Peterson, like an unusually focused (and dangerous) teen, thinks long and hard before responding to questions from Mom; this is a crafty form of humility he can afford to project… it’s also a winning debate formula. The interlocutor is still behaving like an Amateur Debater (aka Parent) who answers quickly, without having to think first. Which is where Peterson has her; doesn’t she realize she doesn’t get points for speed? No parent does,  when the Dreaded Debate Years start. Take your time, Mom, and very calmly, and fairly, dismantle Peterson’s immature (strawmanny) logic.

Even worse:  precociously articulate Adolescents are more, and more often,  correct than their parents want to admit, another fatal error. If you can graciously and fairly concede the points on which the precocious teen is correct, you have earned the right to nail the Whoppingly Jejune Errors with gusto… but only if you are crafty enough to neatly,  calmly dismantle these errors and show exactly how they don’t work IRL. Condescend to a preciously articulate teen and lose the debate.

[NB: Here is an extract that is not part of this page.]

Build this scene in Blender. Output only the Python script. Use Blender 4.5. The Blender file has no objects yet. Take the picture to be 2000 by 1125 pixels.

Lewis did so poorly (interviewing/debating Peterson for GQ, Oct 2018)  that Lewis/ GQ  (and other venues) issued a good many wound-licking, ad-hominemy postmortems for weeks after*. Yipes. Have any of these staircase-wit comebacks mentioned how constipated Jordan “I eat beef and salt and water and that’s it” Peterson looks in this clip… ?

Opportunity lost.


*She even went to Reddit, fergodsake… right to the volcano’s cloaca! That’s how badly Peterson trounced her with his half-baked adolescent certainties. This debate certainly showed me how to prepare for my Daughter’s next Socratic attempts to have her allowance increased.